Another alternate site approach is through some mutual assistance agreement. When two organizations have similar infrastructures, it may be possible for one organization to provide support to the other in a disaster. While attractive from a financial perspective, this approach is often challenging to implement, as most organizations run with little spare capacity and hosting another organization may have significant operational impacts on the host as well. This approach is most often found in governmental entities, implemented through a memorandum of agreement or similar vehicle.
Cloud bursting/hopping is one of the newest approaches to disaster recovery. For organizations with private cloud environments, it may be possible using provisioning tools such as Puppet/Chef, or vendor proprietary tools, to transition from an internal infrastructure to an external cloud infrastructure. For non–cloud-ready applications, or where large volumes of data must be moved to the cloud, additional planning must be undertaken to ensure the viability of the approach.
Documenting the Plan
The BCP identified in the chartering process sets an organizational tone for resilience. Focused on shaping the subsequent planning activities, the BCP should minimally address the following issues:
- Organizational resilience vision: The overall tone for the organization’s resilience activities should be characterized. It should reflect the compliance expectations, the commitments to customers, and a recognition of the general range of risk faced by the organization. If the organization is adopting an all-hazards approach to planning, this should be included in the vision to ensure that subsequent planning is properly aligned.
- Organizational resilience priorities: From the prioritization work performed in the BIA process, the organization should identify the critical business functions to focus the organization’s resources properly. The inclusion of a CBF as a priority should be explained in terms meaningful to the organization. Senior management’s identification of priorities should serve to minimize the ‘turf battles” inside the organization.
- Organizational risk framework: The processes and preferred strategies for addressing resilience should be identified. This should include the expectations for training and plan exercises.
- Roles and responsibilities: The organization should reaffirm the ownership of the BC process and explicitly identify who is responsible for maintaining the BCP, how the plan will be reviewed and on what schedule, and how BC information will be reported through the organization.

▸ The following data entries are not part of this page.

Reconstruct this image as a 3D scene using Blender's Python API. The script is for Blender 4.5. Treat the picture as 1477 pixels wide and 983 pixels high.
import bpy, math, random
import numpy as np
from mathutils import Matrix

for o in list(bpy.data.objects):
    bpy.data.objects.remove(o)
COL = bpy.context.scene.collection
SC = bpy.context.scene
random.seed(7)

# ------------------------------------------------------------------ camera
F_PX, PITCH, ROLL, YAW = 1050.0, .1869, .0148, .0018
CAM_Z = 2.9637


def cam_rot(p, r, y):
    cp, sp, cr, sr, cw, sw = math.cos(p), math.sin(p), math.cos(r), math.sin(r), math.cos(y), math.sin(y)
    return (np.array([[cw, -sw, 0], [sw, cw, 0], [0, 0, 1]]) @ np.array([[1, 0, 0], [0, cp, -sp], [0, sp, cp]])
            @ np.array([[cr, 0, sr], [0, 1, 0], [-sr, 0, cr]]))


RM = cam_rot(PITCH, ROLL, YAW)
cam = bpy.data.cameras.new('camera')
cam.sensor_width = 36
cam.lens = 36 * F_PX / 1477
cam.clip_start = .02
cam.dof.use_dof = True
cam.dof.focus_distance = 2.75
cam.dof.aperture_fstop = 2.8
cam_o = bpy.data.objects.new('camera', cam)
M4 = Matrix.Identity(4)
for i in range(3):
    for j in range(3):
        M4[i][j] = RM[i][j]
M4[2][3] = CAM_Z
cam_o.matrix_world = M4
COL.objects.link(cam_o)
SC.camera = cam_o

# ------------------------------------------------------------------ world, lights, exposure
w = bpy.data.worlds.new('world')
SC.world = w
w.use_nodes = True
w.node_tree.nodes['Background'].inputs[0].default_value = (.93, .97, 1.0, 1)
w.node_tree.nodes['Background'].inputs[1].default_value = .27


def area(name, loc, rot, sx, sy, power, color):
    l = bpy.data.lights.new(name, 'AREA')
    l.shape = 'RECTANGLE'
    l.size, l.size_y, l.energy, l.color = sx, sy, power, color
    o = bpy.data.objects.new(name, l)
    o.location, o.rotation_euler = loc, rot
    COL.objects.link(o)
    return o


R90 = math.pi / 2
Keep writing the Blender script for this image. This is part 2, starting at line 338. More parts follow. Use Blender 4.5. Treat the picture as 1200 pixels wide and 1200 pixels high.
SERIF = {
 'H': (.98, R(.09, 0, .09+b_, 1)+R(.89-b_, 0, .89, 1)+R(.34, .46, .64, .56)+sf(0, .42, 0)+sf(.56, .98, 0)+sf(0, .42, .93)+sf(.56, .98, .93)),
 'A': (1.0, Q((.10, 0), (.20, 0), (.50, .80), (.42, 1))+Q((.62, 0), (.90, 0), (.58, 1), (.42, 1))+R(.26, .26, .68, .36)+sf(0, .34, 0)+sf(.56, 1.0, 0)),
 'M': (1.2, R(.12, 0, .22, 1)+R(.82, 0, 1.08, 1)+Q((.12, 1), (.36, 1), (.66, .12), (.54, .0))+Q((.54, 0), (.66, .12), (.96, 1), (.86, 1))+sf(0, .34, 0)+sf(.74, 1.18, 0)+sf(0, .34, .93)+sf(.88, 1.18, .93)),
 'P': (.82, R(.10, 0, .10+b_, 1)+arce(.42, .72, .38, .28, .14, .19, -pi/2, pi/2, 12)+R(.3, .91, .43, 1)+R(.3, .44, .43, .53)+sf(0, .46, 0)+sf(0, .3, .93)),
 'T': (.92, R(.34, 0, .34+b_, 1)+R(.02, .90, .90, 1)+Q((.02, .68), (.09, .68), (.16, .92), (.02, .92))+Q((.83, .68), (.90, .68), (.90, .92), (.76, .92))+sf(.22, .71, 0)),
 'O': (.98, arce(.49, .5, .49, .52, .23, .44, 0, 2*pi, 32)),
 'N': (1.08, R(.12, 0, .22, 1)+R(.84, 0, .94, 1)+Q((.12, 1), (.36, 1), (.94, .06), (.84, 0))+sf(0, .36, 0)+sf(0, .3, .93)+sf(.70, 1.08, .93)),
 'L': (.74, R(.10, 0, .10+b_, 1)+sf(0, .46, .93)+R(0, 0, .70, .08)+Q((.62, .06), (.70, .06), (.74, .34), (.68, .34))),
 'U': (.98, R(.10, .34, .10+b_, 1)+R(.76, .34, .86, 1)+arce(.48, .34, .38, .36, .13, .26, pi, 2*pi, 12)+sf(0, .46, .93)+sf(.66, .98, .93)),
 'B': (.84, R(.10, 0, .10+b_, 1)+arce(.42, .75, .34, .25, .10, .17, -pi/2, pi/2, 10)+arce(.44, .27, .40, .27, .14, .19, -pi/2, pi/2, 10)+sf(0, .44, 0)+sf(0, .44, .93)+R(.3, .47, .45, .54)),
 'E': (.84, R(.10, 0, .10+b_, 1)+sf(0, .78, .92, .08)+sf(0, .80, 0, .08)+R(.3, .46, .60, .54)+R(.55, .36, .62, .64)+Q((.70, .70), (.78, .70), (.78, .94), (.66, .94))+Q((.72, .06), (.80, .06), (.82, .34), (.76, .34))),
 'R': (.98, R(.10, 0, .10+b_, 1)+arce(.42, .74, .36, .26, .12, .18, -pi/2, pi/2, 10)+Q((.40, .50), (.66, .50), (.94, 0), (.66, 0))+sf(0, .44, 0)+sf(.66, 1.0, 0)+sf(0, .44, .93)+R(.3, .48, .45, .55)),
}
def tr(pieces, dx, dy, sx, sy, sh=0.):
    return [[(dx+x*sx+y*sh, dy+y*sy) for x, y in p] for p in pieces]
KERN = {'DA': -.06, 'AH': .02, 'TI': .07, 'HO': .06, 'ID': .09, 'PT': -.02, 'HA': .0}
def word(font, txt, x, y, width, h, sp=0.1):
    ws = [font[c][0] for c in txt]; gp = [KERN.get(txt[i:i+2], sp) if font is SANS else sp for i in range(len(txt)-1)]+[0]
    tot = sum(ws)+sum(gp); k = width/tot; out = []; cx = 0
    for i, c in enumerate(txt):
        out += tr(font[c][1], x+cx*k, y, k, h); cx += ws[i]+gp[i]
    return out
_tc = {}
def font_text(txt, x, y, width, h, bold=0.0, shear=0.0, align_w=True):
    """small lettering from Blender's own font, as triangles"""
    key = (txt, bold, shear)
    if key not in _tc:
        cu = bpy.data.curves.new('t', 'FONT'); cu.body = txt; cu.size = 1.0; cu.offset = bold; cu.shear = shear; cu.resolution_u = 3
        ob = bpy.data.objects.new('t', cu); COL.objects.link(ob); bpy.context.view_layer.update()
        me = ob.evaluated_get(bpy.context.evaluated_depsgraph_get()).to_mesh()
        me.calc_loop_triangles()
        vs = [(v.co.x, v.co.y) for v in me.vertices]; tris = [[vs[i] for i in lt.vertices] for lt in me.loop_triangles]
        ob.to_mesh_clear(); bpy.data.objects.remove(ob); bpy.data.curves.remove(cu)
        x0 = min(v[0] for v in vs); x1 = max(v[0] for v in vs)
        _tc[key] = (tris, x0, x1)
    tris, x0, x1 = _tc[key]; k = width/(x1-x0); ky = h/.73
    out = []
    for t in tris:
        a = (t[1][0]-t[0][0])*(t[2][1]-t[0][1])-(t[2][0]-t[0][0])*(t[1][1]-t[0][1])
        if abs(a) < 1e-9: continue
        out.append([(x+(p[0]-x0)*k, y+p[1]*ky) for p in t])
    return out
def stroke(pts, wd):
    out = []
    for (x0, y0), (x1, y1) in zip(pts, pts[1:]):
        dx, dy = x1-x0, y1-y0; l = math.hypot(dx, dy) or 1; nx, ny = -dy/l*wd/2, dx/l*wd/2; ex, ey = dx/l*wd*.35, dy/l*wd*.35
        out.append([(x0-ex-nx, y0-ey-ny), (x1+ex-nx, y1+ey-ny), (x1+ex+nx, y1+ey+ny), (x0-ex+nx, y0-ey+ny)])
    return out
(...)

Once adopted, the BCP will allow the next level of planning to begin. Organizational requirements may dictate a number of separate plans; however, they should be integrated into, or aligned with, the overall BCP. As an example, NIST 800-34 identifies plans in the areas shown in Table 1.1. 

While different organizations may have unique requirements for planning, the subsequent plans themselves should address a number of areas.
- Invocation (or declaration): Clear standards should exist as to what circumstances invoke a particular plan and who in the organization is authorized to invoke a particular plan. Invoking an organizational response may incur both financial and reputational consequences, so it is essential that the appropriate level of management decide that the plan should be implemented. This includes identifying compliance requirements that the plan addresses, the potential event anticipation milestones, and the triggers that would cause changes in the organizational response.
- Recovery strategies: The plan should clarify the organization’s preferred recovery strategies for the incident. Unfortunately, not all incidents fall neatly into the plans that have been created. A well-designed plan will provide responders with some flexibility, including addressing workarounds and alternative recovery approaches. The recovery strategies should be refined to clarify the recovery priorities for the event.
- Organization: In an event, traditional lines of communication and authority maybe disrupted or modified. These changes need to be specified in the individual plans. The organization should identify the crisis event leadership, span of control and span of authority for each leadership level, in-band and out-of-band communications flows for notification and reporting, and the roles of the individual recovery teams and individuals.
- Communications: The range of stakeholders affected when any response plan is invoked may vary greatly. Internal and external customers and suppliers, vendors, regulators, various levels of management, and the individuals involved in the execution of the recovery will require different levels of detail from the organization. In a broad disaster, media and the general public might also have to be notified. All stakeholders must receive appropriate, timely information on which to act or make decisions. Failing to provide timely communications may also have financial or reputational consequences to the organization, separate from the actual impact of the event.
- Human resources: In many organizations, invocation of a plan may affect the use of people in the response. The scope and nature of the disaster, the effect the event has on the ability of people to do their work, labor or union contracts, and various statutory or regulatory requirements may affect who can respond to the event.
- Finance: The event may require the expenditure of funds in a very short time frame. Organizations that have complex contracting processes may often find themselves unable to acquire the goods and services necessary to effect a timely response. Indeed, in certain disasters, traditional mechanisms for acquiring goods through credit cards or purchase orders may simply be unavailable. Capturing the costs of the recovery itself for subsequent insurance or other recovery claims must also be handled in such a way as to facilitate the documentation of claims.
- End state: The plan should be clear on what level of capability must be recovered for the organization to declare the end of the response, and the milestones that mark the transition to normal business operations.
- Training and awareness: The plan should clarify the level to which the organization can demonstrate its response capability. The techniques for training the employees’ will vary depending on the level of capacity that the organization needs.
One of the challenges that planners face is to determine the level of detail the plan should contain. There is no easy answer, as this will be different for each organization. Best practice is that the plan should provide enough detail for an experienced individual, having never executed the plan, to meet the performance expectations for that role. This expectation takes into account the real possibility that the person who would be expected to fill the role or perform the task may be unavailable in the actual event.
Keep in mind that the broader topic of business continuity has many well-defined bodies of practice, often specific to a particular industry segment. The role of the CISSP is to advocate for good security practices in the business continuity process to guarantee the confidentiality, integrity, and availability of information throughout the BCM continuum.